1938         


In the late thirties Hitler’s Germany was actively seeking a revanche for the losses suffered by Germany in the Great War. Hitler’s Nazi ideology strove for  the incorporation of all ethnic Germans into the German Fatherland and a widening of the living space “Lebensraum” of the German people, at the cost of its mainly Slav neighbours in the East. In Austria, the country that never got to participate in the German unification of the Nineteenth Century, and was hindered by the Peace Treaties to join Germany after the war, when it had been stripped of all its non German territories, the Nazi movement grew very popular. In an attempted Nazi coup in 1934 the Austrian Chancellor Dolfuss, who had founded his own branch of conservative Catholic authoritarian government in Austria, was killed. The coup failed and Hitler distanced himself from it when Italian troops, protectors of the like minded Austro-fascist regime, marched to the Brenner in defence of Austrian independence.  Under Dolfuss’ successor Schussnig, had to accept more influence by the Austrian Nazi’s. In 1938 a plebiscite over incorporation in Germany was aborted by an ultimatum from Hitler. Schussnig resigned and the Nazi’s took over the government. Austria was incorporated into the German Realm.

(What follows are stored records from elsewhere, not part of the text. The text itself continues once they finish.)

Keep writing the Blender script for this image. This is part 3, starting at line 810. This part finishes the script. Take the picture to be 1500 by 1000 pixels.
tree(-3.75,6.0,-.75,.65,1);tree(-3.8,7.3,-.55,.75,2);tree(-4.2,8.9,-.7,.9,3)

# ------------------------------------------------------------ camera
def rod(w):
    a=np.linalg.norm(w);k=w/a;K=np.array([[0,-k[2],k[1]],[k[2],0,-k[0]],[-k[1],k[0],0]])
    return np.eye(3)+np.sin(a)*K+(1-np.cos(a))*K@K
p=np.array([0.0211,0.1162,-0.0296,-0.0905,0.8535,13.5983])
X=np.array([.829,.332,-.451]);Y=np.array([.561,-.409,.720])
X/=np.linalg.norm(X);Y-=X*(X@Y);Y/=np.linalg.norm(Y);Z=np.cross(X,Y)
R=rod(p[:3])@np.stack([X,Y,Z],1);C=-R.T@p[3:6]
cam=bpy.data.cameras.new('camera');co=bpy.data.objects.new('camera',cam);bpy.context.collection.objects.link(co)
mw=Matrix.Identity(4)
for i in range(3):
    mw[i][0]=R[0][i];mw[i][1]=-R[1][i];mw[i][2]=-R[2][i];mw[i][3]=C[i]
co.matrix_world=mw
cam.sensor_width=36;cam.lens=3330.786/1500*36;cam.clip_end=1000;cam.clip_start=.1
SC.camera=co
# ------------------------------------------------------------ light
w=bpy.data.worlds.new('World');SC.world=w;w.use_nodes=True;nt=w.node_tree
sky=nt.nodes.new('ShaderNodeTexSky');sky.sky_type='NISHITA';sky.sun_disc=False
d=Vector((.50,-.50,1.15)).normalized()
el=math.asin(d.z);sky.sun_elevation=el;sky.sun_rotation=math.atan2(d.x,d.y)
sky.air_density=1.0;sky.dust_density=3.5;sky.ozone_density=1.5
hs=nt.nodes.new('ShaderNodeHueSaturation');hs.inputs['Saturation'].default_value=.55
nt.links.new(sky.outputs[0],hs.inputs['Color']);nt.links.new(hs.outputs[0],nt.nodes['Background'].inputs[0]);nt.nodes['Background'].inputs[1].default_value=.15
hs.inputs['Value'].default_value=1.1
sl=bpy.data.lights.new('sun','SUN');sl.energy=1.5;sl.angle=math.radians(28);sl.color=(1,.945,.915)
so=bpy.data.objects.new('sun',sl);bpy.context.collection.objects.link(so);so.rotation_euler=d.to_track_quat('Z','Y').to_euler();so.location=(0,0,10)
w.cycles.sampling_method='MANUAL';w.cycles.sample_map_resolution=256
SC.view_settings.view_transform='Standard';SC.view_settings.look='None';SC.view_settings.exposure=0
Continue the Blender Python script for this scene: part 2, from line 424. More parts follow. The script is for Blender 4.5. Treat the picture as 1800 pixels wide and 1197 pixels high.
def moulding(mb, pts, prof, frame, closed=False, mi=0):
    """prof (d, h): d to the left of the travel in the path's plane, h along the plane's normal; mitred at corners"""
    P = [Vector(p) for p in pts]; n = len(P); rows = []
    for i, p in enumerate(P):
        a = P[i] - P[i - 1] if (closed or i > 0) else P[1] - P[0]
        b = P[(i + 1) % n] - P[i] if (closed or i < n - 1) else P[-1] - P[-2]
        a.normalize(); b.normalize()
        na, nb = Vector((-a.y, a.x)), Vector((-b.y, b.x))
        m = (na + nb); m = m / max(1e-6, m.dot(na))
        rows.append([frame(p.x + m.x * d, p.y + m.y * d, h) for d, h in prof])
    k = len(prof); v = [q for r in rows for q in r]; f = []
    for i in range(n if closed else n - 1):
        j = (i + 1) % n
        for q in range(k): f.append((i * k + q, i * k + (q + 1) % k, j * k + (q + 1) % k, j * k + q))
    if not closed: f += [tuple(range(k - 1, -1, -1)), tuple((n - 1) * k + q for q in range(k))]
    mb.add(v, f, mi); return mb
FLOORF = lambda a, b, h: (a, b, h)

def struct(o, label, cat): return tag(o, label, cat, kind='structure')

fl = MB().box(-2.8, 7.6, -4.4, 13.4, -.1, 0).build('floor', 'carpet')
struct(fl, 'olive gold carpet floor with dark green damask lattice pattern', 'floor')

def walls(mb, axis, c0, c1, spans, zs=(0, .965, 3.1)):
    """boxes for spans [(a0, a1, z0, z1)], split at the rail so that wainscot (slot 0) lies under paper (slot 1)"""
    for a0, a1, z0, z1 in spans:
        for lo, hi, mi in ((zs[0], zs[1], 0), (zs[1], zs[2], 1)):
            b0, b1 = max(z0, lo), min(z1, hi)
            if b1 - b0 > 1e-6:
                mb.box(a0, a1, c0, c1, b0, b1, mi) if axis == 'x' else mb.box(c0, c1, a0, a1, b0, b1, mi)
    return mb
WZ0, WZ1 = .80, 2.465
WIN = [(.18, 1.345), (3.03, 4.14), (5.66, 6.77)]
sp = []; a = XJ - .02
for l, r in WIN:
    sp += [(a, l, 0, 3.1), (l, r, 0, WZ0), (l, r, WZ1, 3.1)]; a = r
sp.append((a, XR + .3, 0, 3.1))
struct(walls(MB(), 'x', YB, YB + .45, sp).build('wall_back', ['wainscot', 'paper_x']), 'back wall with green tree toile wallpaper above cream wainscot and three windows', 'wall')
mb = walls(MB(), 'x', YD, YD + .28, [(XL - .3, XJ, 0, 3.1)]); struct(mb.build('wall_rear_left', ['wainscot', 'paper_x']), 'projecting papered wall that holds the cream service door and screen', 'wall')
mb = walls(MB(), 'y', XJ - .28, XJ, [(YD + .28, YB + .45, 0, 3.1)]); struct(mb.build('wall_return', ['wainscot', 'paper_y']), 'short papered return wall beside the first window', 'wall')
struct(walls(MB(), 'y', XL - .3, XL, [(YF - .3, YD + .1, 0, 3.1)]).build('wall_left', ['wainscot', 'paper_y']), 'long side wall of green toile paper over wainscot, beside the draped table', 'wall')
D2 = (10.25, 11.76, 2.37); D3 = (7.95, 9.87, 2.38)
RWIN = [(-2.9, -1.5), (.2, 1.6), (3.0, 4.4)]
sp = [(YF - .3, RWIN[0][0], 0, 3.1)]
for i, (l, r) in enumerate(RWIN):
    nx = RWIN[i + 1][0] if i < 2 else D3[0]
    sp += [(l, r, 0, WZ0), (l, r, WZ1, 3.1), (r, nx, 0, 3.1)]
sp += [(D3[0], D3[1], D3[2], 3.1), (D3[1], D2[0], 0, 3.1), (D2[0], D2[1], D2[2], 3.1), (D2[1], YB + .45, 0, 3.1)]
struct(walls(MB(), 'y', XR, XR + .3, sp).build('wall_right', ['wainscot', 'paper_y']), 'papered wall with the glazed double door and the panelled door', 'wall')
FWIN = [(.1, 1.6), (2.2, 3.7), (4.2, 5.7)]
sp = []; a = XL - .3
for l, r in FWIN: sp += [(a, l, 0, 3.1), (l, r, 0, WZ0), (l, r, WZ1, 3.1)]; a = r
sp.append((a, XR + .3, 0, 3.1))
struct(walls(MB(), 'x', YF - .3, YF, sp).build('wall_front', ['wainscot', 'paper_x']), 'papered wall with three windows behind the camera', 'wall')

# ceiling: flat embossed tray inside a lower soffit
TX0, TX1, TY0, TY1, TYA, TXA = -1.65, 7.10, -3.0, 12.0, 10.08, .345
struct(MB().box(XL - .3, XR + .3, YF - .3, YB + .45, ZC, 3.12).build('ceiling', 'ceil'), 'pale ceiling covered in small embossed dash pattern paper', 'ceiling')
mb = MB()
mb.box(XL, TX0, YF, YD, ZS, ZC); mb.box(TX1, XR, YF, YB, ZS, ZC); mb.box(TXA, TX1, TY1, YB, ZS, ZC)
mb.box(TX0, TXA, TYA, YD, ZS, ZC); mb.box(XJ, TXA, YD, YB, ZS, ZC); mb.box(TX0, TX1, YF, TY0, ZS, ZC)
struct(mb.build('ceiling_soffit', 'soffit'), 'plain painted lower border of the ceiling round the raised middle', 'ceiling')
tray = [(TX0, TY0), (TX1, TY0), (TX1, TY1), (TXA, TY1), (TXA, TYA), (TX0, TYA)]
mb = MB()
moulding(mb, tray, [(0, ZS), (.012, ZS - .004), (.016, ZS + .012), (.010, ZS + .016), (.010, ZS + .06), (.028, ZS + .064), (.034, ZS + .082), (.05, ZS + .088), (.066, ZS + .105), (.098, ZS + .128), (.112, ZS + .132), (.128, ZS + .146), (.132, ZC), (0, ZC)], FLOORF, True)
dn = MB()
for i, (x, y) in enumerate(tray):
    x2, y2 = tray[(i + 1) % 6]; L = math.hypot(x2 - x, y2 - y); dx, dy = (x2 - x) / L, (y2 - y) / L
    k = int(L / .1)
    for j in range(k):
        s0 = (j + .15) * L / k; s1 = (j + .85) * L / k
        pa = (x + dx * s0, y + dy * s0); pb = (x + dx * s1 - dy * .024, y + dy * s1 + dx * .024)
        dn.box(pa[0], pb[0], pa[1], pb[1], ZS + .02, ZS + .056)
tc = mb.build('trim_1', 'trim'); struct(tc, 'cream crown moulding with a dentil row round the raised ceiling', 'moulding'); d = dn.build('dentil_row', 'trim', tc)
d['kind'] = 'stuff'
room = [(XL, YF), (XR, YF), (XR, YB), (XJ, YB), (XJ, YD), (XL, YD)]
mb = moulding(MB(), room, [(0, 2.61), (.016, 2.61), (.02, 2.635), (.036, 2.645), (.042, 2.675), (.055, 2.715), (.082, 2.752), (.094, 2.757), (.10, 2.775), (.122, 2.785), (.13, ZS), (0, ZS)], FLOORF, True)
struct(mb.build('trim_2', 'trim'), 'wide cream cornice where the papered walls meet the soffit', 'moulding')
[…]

Hitler’s next project was the destruction of the Czechoslovak Republic. Its large German minority (22 percent of the population) lived in the areas adjacent to Germany proper. As a pretext Hitler cited their alleged mistreatment by Czechoslovak authorities. In the “Sudeten” area of Czechoslovakia the party of the ethnic Germans agitated for autonomy, which would result in a Nazi led state within the Czechoslovak Republic. Czechoslovakia trusted on their alliance with France for their safety, but that did not turn out to be worth much, since the French wouldn’t give Czechoslovakia any guarantees without British backing. The British hesitated to give these assurances. Their strategic interests ended at the Rhine, and they would only come into action if France itself was in danger of collapsing under a German attack. In the impasse that followed the Czechoslovak government made far reaching concessions to Hitler and his Sudeten German accomplices. Meanwhile the British Prime Minister, Neville Chamberlain, travelled to Germany and conducted talks with Hitler about the matter, in which the handing over of the territory to Germany, a claim hitherto not explicitly made by Hitler, was put on the table by British negotiators. In the face off the obvious lack of resolve on the Franco-British side, Hitler only increased his demands and now called for territorial concessions for Hungary and Poland as well. He also demanded the total abandonment of Czechoslovak alliances with France and others, notably the Soviet Union, which would be replaced by guarantees for a reduced Czechoslovakia by Britain, France, Germany and Italy. This would not only destroy the French system off alliances in Eastern Europe, but it would also reduce the Soviet role in Eastern Europe. In a conference at Munich all of Germany’s demands were met. In the end Czechoslovakia was forced to cede even more territory to Germany than was foreseen in the Munich agreements. The agreement bought a few more years of peace, but ended the role of France as a great power on the European continent.